Universities are microcosms of society and anyone wanting to tackle the increase in antisemitic attacks – according to the Community Security Trust, 2021 saw the most antisemitic campus-related incidents in any calendar year – will find helpful material in Jews Don’t Count on how to confront the underlying causes.

universities that have yet … to adopt the IHRA definition of antisemitism may want to doublecheck the reasons for their stance

The minority of universities that have yet to fulfil the request of the Government, the Board of Deputies of British Jews and the Union of Jewish Students to adopt the International Holocaust Remembrance Alliance (IHRA) definition of antisemitism may want to doublecheck the reasons for their stance. Are they absolutely certain they are not falling into the traps Baddiel identifies? To many inside and outside our sector, failing to adopt that definition could seem a strange hill to defend.

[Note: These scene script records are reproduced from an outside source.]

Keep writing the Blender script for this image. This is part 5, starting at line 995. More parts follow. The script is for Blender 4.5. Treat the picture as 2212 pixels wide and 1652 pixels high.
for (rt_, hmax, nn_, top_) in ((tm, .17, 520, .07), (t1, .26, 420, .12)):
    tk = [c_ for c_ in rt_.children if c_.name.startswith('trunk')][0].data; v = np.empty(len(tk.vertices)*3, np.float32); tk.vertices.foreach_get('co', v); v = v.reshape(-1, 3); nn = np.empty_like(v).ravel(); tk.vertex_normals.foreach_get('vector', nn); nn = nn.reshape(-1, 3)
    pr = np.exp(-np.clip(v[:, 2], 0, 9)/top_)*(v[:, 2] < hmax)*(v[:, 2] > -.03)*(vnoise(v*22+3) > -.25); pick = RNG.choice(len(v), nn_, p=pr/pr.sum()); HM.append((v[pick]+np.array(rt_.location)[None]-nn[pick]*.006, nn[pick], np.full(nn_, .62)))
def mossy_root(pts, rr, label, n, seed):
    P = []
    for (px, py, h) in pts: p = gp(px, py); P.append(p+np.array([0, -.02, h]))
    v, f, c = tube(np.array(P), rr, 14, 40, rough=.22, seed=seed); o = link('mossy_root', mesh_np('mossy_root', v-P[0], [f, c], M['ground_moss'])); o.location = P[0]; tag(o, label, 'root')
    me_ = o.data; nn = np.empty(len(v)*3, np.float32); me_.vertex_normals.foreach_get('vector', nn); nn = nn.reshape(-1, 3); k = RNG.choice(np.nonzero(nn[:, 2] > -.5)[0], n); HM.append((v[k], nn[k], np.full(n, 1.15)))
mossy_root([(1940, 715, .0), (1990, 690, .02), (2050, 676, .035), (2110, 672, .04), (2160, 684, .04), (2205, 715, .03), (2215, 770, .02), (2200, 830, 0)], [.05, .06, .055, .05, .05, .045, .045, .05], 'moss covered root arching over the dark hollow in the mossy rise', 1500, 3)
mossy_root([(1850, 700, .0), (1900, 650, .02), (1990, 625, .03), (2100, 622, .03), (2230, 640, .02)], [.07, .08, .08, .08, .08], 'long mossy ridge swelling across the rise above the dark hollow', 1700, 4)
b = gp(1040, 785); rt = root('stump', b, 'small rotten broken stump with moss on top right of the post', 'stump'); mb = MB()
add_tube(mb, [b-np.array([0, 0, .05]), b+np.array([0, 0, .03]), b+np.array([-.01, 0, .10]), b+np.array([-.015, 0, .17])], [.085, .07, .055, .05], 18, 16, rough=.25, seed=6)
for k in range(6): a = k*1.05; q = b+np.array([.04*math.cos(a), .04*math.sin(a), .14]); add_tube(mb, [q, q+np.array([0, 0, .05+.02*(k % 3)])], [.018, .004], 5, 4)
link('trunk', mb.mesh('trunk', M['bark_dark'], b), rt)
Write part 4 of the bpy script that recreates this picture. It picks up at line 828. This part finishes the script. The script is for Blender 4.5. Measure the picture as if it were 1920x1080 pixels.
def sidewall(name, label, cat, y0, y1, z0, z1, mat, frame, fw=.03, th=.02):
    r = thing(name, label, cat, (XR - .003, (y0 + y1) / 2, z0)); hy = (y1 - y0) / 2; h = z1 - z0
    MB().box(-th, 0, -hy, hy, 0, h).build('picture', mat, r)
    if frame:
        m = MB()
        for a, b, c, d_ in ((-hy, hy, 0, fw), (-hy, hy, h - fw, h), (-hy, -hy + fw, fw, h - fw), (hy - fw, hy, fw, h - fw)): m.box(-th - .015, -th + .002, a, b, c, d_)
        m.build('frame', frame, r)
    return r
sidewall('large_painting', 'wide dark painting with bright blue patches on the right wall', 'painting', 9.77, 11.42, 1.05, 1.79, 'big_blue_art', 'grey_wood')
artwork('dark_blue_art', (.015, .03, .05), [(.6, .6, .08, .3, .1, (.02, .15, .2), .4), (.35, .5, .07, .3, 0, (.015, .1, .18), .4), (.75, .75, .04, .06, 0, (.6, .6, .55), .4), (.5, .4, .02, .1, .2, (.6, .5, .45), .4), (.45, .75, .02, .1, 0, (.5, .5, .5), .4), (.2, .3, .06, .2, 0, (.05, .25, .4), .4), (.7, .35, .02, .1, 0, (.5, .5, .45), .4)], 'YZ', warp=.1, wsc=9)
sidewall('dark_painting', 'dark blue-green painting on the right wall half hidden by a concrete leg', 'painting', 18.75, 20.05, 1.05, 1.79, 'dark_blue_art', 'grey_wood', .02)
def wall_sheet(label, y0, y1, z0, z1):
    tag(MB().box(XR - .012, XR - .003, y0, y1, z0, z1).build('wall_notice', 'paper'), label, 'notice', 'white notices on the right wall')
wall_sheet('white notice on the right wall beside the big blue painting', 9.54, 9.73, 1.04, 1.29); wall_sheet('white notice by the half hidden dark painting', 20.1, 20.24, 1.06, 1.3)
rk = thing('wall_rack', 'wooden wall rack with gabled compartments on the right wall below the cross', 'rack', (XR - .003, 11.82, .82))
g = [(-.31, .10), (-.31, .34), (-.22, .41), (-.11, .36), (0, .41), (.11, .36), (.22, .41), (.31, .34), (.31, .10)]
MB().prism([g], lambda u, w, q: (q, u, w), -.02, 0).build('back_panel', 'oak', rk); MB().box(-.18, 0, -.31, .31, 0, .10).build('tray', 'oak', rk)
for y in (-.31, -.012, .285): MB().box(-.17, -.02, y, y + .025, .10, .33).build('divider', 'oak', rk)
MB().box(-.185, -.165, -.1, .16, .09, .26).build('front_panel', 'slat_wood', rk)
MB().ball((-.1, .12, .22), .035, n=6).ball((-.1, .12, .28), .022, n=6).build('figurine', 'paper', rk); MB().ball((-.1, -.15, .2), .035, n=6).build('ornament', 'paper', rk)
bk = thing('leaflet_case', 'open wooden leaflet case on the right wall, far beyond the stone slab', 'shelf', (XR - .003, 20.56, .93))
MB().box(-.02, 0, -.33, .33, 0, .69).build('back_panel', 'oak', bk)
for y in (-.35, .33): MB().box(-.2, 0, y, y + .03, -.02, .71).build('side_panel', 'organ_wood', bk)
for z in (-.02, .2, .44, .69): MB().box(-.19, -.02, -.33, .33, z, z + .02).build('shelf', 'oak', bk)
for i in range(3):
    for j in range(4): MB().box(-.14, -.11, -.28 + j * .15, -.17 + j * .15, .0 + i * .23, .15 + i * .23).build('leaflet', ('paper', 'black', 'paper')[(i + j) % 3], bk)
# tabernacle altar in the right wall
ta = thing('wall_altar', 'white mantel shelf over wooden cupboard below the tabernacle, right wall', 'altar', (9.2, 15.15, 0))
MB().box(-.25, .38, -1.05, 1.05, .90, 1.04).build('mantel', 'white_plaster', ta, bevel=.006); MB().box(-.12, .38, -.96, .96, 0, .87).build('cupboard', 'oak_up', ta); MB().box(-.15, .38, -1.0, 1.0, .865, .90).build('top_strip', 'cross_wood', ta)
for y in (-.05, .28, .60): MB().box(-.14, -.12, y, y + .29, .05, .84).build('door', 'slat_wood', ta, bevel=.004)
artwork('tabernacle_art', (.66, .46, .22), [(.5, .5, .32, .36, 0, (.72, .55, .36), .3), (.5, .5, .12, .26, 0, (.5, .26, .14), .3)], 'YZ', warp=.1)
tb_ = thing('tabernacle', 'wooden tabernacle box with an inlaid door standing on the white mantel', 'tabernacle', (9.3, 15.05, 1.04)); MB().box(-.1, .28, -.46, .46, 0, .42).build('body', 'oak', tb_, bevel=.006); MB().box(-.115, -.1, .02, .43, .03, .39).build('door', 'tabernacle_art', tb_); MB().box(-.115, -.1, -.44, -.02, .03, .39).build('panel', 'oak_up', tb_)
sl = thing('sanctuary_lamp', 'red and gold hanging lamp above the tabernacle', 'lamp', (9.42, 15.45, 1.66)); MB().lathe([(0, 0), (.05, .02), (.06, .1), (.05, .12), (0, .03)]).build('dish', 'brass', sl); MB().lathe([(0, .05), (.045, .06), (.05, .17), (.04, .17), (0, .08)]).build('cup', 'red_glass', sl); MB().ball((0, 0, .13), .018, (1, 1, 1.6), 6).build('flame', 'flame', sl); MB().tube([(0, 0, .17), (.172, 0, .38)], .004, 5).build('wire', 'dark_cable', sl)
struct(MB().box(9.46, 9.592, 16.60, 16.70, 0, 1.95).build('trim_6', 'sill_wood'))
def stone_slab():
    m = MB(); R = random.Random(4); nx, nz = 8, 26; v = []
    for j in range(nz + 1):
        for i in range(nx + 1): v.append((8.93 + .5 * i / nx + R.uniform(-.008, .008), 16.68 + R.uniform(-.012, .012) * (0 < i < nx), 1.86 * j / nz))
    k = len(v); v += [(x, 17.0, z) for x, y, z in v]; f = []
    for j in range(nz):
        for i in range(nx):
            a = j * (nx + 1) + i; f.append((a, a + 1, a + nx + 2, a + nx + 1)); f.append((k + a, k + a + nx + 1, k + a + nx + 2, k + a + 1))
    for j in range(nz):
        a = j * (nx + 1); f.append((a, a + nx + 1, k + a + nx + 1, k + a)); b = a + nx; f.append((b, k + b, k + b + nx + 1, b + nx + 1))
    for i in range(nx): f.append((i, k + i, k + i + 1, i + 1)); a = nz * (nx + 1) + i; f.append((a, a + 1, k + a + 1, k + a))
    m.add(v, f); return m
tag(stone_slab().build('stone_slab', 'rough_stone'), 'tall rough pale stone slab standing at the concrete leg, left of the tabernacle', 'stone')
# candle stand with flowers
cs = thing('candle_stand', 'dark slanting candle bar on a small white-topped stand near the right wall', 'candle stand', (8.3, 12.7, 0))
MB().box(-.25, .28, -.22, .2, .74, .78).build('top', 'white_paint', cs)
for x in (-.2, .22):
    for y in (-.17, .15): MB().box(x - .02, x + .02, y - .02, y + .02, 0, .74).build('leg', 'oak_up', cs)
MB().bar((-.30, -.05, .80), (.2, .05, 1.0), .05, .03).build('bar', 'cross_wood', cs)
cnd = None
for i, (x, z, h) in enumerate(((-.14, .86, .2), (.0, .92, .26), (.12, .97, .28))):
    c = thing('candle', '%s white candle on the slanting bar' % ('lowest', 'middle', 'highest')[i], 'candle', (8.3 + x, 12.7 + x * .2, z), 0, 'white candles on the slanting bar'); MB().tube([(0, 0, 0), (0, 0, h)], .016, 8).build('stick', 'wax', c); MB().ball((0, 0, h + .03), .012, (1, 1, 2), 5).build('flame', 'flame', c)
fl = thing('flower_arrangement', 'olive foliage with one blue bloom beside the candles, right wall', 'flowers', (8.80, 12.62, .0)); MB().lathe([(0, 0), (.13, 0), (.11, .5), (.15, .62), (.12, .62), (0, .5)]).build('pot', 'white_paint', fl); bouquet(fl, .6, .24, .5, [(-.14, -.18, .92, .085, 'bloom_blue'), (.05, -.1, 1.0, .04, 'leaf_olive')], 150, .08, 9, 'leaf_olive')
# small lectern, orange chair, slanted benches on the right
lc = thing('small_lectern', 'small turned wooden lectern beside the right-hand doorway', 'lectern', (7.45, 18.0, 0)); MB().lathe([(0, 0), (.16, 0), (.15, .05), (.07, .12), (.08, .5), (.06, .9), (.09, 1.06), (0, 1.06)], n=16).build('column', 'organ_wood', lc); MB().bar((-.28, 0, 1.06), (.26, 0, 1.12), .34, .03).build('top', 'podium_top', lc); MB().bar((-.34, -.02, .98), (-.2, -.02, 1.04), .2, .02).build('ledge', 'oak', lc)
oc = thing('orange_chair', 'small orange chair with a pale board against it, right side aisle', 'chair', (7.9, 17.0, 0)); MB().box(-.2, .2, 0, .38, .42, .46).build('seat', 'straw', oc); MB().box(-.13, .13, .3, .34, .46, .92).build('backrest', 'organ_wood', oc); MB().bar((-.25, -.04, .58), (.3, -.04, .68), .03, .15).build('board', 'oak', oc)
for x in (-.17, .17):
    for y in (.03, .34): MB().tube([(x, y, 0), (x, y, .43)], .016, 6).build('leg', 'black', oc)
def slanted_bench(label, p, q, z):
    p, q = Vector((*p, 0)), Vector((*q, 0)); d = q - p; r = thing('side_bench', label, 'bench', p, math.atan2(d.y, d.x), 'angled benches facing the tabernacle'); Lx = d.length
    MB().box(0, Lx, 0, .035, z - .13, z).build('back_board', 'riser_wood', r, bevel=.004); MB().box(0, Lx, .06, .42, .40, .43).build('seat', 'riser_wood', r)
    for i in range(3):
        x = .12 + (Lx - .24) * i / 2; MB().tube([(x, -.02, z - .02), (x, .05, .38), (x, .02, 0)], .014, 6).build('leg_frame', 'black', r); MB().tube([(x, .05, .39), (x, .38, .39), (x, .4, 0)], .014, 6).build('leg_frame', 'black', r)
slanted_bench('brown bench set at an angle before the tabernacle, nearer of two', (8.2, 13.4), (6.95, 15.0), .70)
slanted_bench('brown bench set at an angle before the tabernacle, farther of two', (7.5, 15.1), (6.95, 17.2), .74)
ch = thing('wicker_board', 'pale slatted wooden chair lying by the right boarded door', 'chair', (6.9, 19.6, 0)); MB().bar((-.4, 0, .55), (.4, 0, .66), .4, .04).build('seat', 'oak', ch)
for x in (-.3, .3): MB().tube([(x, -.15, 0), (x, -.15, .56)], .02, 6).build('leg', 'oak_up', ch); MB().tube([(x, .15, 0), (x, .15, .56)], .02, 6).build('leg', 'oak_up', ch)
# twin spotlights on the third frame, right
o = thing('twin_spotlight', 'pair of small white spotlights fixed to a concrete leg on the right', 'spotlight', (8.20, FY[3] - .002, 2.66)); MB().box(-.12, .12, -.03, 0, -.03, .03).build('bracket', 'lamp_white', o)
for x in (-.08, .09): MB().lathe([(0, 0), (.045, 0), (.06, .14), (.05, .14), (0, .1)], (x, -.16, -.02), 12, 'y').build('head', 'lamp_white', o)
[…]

Back in the 1990s where I began this review, I once argued as an undergraduate that it wasn’t necessary for our students’ union to adopt a motion opposing Holocaust denial because – even though, as a History student, I knew all such denials are ridiculous – the issue did not seem to link closely to the contemporary student experience. I was wrong. Completely wrong in fact.

Educational institutions and their students’ unions have a duty to protect their members. Action was needed back then to make sure their Jewish members were safe – just as, sadly, continues to be the case today.